↓

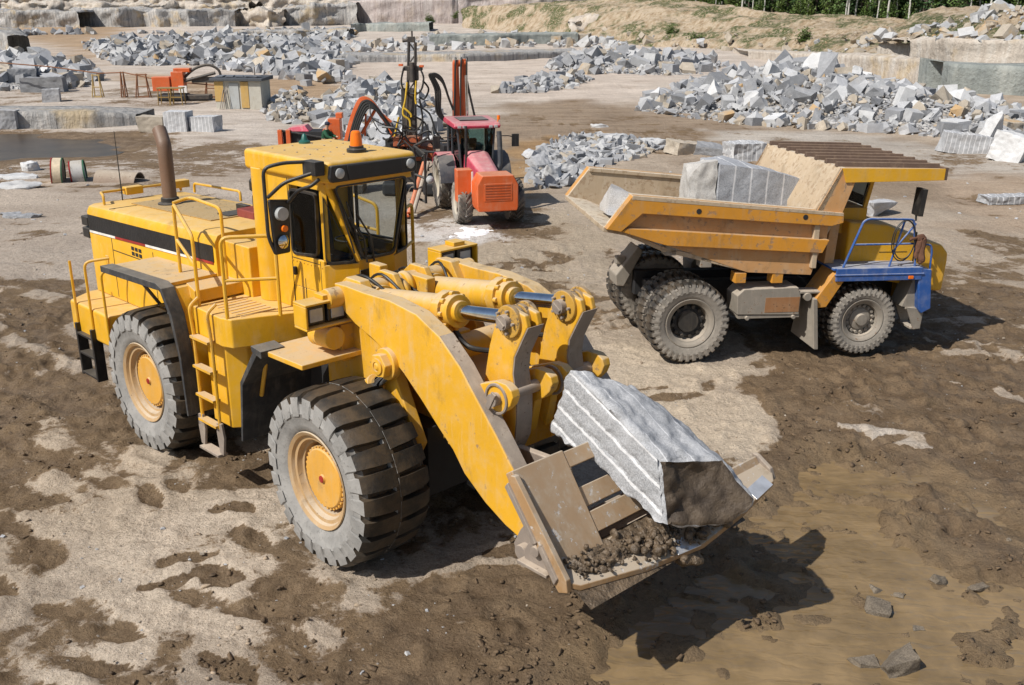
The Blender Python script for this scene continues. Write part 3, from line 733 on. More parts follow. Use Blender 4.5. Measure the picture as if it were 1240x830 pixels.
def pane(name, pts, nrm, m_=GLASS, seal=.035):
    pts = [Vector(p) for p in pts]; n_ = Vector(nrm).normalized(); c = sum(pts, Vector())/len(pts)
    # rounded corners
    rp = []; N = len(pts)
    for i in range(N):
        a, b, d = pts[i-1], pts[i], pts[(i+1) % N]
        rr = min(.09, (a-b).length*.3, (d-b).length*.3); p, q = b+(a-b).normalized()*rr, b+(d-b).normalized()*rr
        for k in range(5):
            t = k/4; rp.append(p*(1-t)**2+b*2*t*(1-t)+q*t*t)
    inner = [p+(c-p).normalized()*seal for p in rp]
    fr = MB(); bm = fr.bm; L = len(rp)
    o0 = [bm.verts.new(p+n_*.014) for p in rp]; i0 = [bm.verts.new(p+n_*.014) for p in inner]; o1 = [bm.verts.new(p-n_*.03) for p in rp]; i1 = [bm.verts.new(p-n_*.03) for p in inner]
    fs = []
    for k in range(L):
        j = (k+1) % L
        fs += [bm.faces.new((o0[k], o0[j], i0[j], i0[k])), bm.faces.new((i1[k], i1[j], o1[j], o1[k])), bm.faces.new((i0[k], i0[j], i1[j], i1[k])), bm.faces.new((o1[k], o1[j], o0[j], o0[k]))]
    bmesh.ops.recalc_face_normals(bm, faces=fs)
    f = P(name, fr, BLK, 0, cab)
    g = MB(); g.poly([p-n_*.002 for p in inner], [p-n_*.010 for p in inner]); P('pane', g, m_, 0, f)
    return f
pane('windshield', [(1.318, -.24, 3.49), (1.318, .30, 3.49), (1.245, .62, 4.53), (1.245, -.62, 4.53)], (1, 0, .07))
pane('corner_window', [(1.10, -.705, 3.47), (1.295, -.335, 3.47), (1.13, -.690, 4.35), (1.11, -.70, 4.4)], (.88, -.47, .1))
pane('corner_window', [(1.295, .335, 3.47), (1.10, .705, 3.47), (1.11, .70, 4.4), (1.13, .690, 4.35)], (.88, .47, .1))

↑
↓

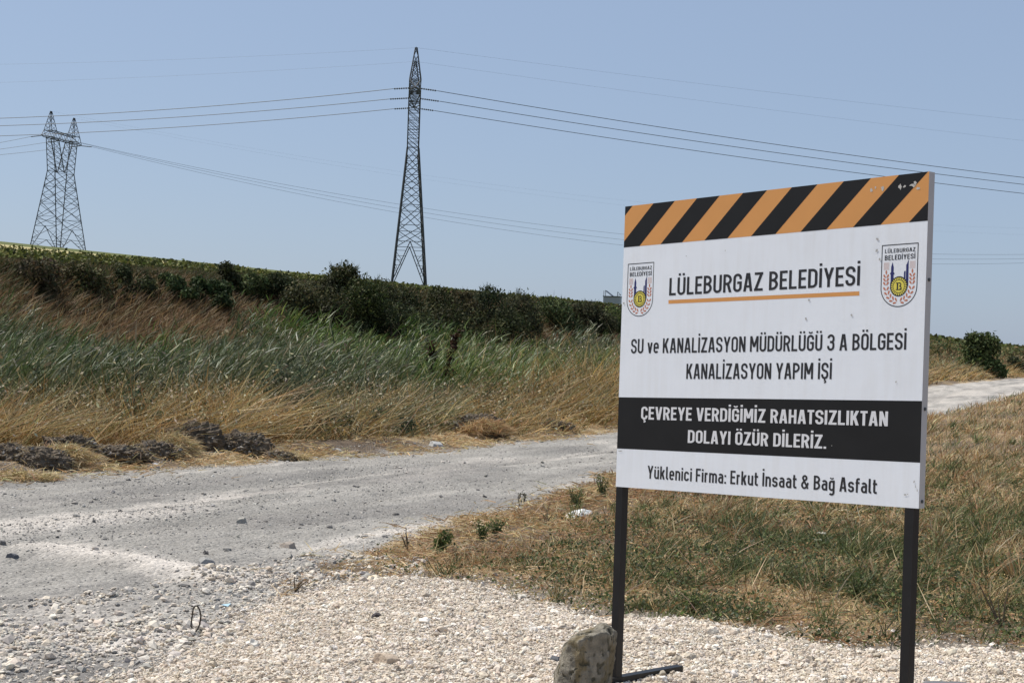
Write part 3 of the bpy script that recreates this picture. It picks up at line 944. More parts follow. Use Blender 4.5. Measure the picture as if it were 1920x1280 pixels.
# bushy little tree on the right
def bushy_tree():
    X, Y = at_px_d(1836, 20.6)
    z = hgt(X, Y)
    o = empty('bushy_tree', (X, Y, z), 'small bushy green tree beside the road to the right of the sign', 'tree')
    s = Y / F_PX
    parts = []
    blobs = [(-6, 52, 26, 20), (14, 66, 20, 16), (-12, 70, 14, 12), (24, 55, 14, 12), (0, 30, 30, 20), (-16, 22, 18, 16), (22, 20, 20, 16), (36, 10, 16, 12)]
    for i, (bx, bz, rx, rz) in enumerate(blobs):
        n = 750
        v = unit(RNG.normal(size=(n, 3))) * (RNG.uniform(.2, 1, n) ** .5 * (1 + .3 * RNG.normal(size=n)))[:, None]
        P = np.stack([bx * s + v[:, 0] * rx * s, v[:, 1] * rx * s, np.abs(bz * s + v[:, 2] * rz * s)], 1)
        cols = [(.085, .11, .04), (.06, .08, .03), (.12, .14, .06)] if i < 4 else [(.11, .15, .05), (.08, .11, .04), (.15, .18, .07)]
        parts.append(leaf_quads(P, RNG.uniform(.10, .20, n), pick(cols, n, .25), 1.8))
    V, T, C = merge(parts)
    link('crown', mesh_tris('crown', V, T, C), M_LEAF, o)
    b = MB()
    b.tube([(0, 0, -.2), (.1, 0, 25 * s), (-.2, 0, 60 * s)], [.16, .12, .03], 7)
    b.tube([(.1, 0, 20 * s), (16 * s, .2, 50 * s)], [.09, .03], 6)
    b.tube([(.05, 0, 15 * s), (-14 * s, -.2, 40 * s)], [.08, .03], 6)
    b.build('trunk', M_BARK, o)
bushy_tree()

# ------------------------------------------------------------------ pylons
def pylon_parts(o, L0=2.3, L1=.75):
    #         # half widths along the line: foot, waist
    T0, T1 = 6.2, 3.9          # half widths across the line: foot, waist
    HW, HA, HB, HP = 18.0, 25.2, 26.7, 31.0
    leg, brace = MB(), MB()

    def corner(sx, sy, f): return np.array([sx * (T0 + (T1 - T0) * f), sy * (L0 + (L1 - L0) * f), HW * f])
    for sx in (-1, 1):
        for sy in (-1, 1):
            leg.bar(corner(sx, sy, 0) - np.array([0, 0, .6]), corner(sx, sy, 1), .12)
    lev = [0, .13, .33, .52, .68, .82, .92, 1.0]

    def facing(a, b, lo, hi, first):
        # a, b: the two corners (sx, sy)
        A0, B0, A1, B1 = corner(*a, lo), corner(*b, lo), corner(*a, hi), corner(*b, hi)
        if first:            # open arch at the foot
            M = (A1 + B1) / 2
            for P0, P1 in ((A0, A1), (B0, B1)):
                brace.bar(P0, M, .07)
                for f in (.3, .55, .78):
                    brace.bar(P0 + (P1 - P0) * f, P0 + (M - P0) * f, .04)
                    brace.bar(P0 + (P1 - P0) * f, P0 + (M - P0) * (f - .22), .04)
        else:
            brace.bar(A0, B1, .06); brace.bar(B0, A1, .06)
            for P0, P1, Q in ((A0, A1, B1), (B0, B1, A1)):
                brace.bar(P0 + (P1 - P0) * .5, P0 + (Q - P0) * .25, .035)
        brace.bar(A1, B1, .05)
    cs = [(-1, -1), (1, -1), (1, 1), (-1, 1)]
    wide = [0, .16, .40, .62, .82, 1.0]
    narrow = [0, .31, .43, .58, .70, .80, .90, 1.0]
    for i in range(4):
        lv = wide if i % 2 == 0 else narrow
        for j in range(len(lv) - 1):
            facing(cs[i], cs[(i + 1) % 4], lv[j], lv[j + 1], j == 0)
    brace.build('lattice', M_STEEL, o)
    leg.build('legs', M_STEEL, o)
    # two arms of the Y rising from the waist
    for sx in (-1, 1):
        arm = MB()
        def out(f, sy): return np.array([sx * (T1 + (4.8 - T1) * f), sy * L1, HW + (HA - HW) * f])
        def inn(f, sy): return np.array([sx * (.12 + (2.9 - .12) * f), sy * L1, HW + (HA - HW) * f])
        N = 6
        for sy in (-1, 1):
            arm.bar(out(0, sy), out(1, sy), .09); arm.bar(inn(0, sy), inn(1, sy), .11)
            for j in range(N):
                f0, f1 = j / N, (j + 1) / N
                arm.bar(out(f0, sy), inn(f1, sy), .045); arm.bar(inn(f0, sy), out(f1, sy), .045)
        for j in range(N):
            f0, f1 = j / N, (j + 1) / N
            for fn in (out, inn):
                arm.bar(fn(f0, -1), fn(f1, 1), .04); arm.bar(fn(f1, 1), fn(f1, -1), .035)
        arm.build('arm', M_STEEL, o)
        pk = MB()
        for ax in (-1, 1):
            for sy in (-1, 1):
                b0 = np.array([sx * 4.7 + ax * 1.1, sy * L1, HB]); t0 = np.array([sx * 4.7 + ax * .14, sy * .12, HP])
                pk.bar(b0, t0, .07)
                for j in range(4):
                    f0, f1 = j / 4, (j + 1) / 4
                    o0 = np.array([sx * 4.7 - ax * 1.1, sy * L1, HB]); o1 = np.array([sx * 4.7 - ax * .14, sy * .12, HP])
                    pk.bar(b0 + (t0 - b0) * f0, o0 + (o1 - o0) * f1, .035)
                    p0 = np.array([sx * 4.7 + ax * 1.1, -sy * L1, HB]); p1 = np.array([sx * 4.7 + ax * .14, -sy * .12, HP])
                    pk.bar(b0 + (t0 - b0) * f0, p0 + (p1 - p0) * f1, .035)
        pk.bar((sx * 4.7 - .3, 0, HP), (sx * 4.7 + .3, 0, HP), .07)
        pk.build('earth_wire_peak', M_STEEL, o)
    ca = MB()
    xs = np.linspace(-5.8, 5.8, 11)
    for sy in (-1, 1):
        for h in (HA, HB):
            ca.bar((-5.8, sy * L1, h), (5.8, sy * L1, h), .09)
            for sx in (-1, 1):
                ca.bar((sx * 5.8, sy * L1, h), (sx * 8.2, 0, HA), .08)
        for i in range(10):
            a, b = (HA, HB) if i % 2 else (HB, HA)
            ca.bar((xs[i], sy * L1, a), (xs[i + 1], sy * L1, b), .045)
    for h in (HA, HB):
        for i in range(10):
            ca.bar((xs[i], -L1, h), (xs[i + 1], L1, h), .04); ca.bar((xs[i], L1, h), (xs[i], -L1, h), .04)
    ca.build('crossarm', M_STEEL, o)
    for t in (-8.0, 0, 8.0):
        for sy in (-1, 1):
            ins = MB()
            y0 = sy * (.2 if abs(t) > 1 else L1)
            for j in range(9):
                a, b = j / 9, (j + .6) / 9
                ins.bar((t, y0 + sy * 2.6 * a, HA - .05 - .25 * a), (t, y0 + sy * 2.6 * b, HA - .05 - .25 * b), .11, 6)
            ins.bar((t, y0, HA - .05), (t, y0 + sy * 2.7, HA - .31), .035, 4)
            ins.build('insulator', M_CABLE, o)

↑

Task description :: Of the lines in this material, state how many hold the string "pixels". Write no other words.

Output :: 2